As Bakht Zaman said above, there will be a big component at frequency zero. If you don't want that try to either high pass the signal prior to the FFT calculation or detrend it (remove best fit straight line):
">> help detrend
detrend Remove a linear trend from a vector, usually for FFT processing.
Y = detrend(X) removes the best straight-line fit linear trend from the
data in vector X and returns the residual in vector Y. If X is a
matrix, detrend removes the trend from each column of the matrix."
Do you mean a DC-offset, or a quasi-static component that is still periodic on very large time-scales? The latter refers to the cases where, when looking at short intervals, there appears to be a DC-offset but on longer intervals one realizes this to be false.

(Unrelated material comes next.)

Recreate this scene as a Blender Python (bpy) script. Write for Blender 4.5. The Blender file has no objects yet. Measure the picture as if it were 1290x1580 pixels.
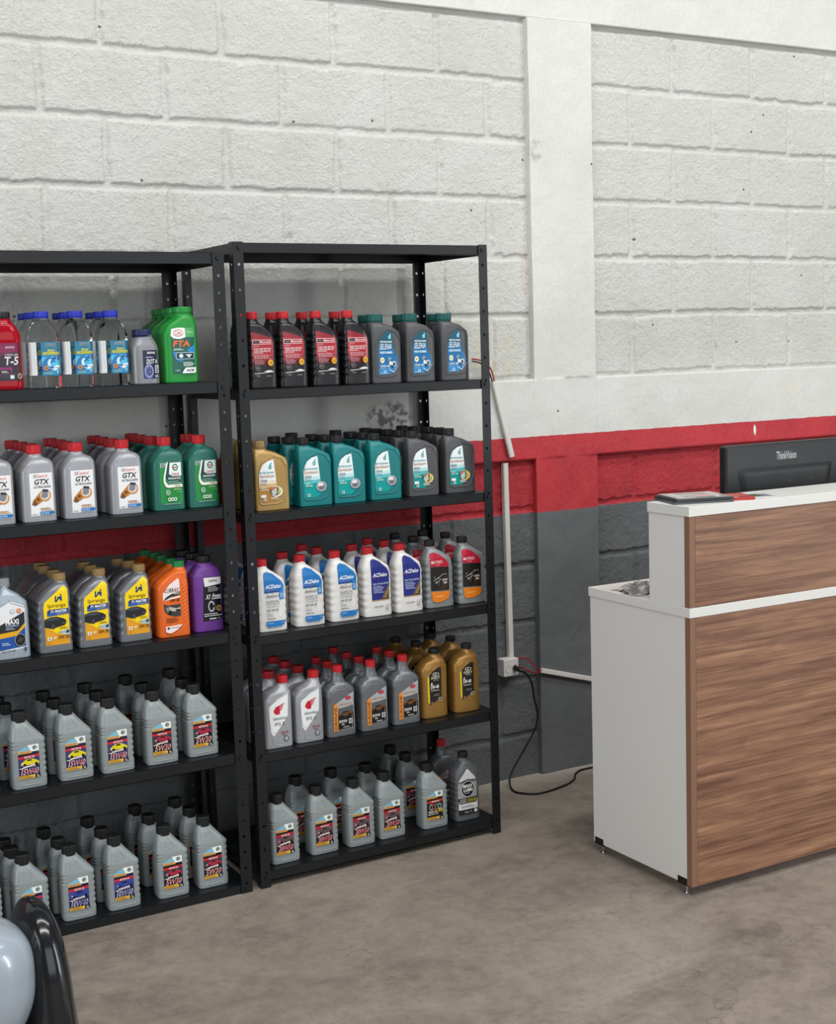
import bpy, bmesh, math, random
import numpy as np
from mathutils import Vector, Matrix
random.seed(7); RNG = np.random.default_rng(11)
SC = bpy.context.scene; COL = SC.collection
PI = math.pi

# ------------------------------------------------------------------ materials
def lin(h):
    h = h.lstrip('#'); o = []
    for i in (0, 2, 4):
        c = int(h[i:i+2], 16) / 255
        o.append(c/12.92 if c <= .04045 else ((c+.055)/1.055)**2.4)
    return (*o, 1)
_M = {}
def mat(name, col, rough=.5, metal=0., spec=.5, trans=0., ior=1.45, coat=0.):
    if name in _M: return _M[name]
    m = bpy.data.materials.new(name); m.use_nodes = True
    b = m.node_tree.nodes['Principled BSDF']
    b.inputs['Base Color'].default_value = lin(col) if isinstance(col, str) else col
    b.inputs['Roughness'].default_value = rough; b.inputs['Metallic'].default_value = metal
    b.inputs['Specular IOR Level'].default_value = spec
    b.inputs['Transmission Weight'].default_value = trans; b.inputs['IOR'].default_value = ior
    b.inputs['Coat Weight'].default_value = coat
    _M[name] = m; return m
def plastic(name, col, rough=.34, metal=0., bump=.0):
    """moulded plastic with a very slight mottling"""
    if name in _M: return _M[name]
    m = mat(name, col, rough, metal); nt = m.node_tree; b = nt.nodes['Principled BSDF']
    tc = nt.nodes.new('ShaderNodeTexCoord'); n = nt.nodes.new('ShaderNodeTexNoise'); n.inputs['Scale'].default_value = 35
    nt.links.new(tc.outputs['Object'], n.inputs['Vector'])
    mr = nt.nodes.new('ShaderNodeMapRange'); mr.inputs['To Min'].default_value = rough-.06; mr.inputs['To Max'].default_value = rough+.08
    nt.links.new(n.outputs['Fac'], mr.inputs['Value']); nt.links.new(mr.outputs[0], b.inputs['Roughness'])
    return m
def lab(col):  # printed ink on glossy label film
    return mat('ink_'+col.lstrip('#'), col, .22)

def nodes(m): return m.node_tree.nodes, m.node_tree.links, m.node_tree.nodes['Principled BSDF']
def mth(N, L, op, a, b=None, c=None):
    n = N.new('ShaderNodeMath'); n.operation = op
    for i, v in enumerate((a, b, c)):
        if v is None: continue
        if isinstance(v, (int, float)): n.inputs[i].default_value = v
        else: L.new(v, n.inputs[i])
    return n.outputs[0]
def mixc(N, L, f, a, b):
    n = N.new('ShaderNodeMix'); n.data_type = 'RGBA'
    if isinstance(f, (int, float)): n.inputs[0].default_value = f
    else: L.new(f, n.inputs[0])
    for i, v in ((6, a), (7, b)):
        if isinstance(v, tuple): n.inputs[i].default_value = v
        else: L.new(v, n.inputs[i])
    return n.outputs[2]
def noise(N, L, vec, scale, detail=4, rough=.55, dist=0.):
    n = N.new('ShaderNodeTexNoise'); n.inputs['Scale'].default_value = scale; n.inputs['Detail'].default_value = detail
    n.inputs['Roughness'].default_value = rough; n.inputs['Distortion'].default_value = dist
    L.new(vec, n.inputs['Vector']); return n.outputs['Fac']
def mrange(N, L, v, a, b, c=0., d=1.):
    n = N.new('ShaderNodeMapRange'); L.new(v, n.inputs['Value'])
    for k, x in zip(('From Min', 'From Max', 'To Min', 'To Max'), (a, b, c, d)): n.inputs[k].default_value = x
    return n.outputs[0]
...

I make the distinction because a discrete Fourier transform can suffer from leakage, aliasing, etc. Leakage can occur if the signal is not periodic on the interval of interest, which has the similar effect of inserting step functions at the end of your time intervals. If you perform an FFT on the entire time series, then any discontinuity will add power to all Fourier components. In regards to a time series, any transition that occurs faster than the sample rate of your signal could produce a discontinuous result. This is usually easy to see by eye (e.g., an under-sampled sine wave can look like a triangle wave).
There are ways to mitigate both aliasing and leakage by using zero-padding and/or a windowing function (e.g., a Hanning window).
Useful references:
Harris, F.J. "On the Use of Windows for Harmonic Analysis with the Discrete Fourier Transform," Proc. IEEE Vol. 66, pp. 51-83, 1978.
Also, D. Donnelly and B. Rust have five useful papers in Computing in Science & Engineering between 2005 and 2006.
I am doing some analysis with the islanded grid while doing FFT analysis. I saw a considerable amplitude of the DC component. How does it influence the parameters in the islanded grid?